Saturday 22 November 2014

Singapore Notebook, 22 November:
Pleasure cruises and maps in motion


I sometimes wonder whether I am writing about Singapore in itself or about the Hungarian, or indeed UK analogy with Singapore. In any case I have no particular perception into Singapore society or history except what I gain from friends, meetings with other writers including students, and what I see - or appear to see. And what I appear to see is a kind of party full of bright lights and architectural swank, of people at crowded tables in food courts, of students huddled at the entrance of the examination hall catching a last look at their exercise books full of formulae and equations, and indeed of poets at performances partying, sharing and celebrating their own shaky slant on the world. I used the word amiable before. It is that, or so it appears, but there is also something a little hyper about it which makes me think of parties on delicate ships setting forth on a cruise in unpredictable weather.
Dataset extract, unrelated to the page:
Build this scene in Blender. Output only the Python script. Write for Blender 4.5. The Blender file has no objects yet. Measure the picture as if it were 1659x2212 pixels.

I can't help but be glad for them - and myself - that things are rather hunky-dory for now. I am pretty sure most people would prefer to wander through electric gardens, to sip cocktails a hundred floors up, to gawp at The Shoppe, or even to snack in one of the endless and multiple eateries rather than toil in a swamp, have to watch every last bit of food or to labour in stifling offices without air-conditioning. We get sentimental about what is lost and feel the loss deeply. We are aware of  a bottomless but not fully defined anxiety. Everything is all so new, so precarious, so deprived of values that would appear to have been firm. As soon as we are materially secure we begin to find money vulgar. The poor don't and never have.

The ecological arguments are unavoidable. Conspicuous consumption? Very well, let's have some modest consumption instead. If you eat the jungle the jungle might bite back. If you eat the sea the sea might bite back. Let us at least be polite to the gods of nature we have unseated and restricted to governable reservations. That's OK. A few natural pieties are in order as long as we remember they are pieties and not much more. It was what rankled with me a little at the Barry Lopez lecture. Why talk about telling better stories or about being nice to each other? Why not just say abandon your cars and start eating grass, because at bottom that is what we know we mean. Back to the paddy fields. Back to the swamp. On the other hand there is a voice inside us that says: hey boss, we all gonna die anyway, why not die a hundred floors up sipping a cocktail? Let's party!

Poets are ordinary people with a sensitive streak and a gift for language. Otherwise there is nothing new or strange about them. By 'them' I mean us of course. Our sensitivity might render us weak and febrile at times, and rather frenetic and thumping at others. We like the sound of a revolution providing it makes good poetry. We make dreadful administrators and very bad tyrants. Even our parties are places where we secretly wander off into ourselves.

I am meditating on all this as yesterday was a rest day. We didn't go out anywhere, we didn't experience anything except being where we happened to be, in our own air-conditioned skins. I did however meet a young student who wanted to show me a sequence of poems. We sat for a couple of hours in Fusion Spoon talking generally, then talking poetry and finally looking at his poem. Time and again I am impressed by how intelligent, perceptive, well-read and open they are, the young especially. We talked about our changing circumstances, the new wealth, the world of Google and social media, about the change in perceptions such things bring about, and he had thought about all of this and more. I liked him immensely and admired his sequence which was not perfect (though only the gods are judges of perfection, I don't claim to be) but amibitious, with splendid passages and a guiding thought or vision he was trying to explore.


It may be fanciful but I sense, almost everywhere, not just anxiety but a kind of melancholy, an implicit sadness, as if the mind had arrived where it is by accident, without a map and suddenly there it is, in a street or a park that seems unfamiliar, a tiny planet in a vast uncharted cosmos. I think there is a specifically Singaporean scent about that mental place. I have my tourist map but it is the internal ones that matter.  As time passes we impose the maps we prefer on that which we think we know. But what if you don't really know? What if the map itself is in motion?



1 comment:

Poetry Pleases! said...

Dear George

Your fourth paragraph is a superb encapsulation of what it means to be a poet. Ordinary and yet set somewhat apart.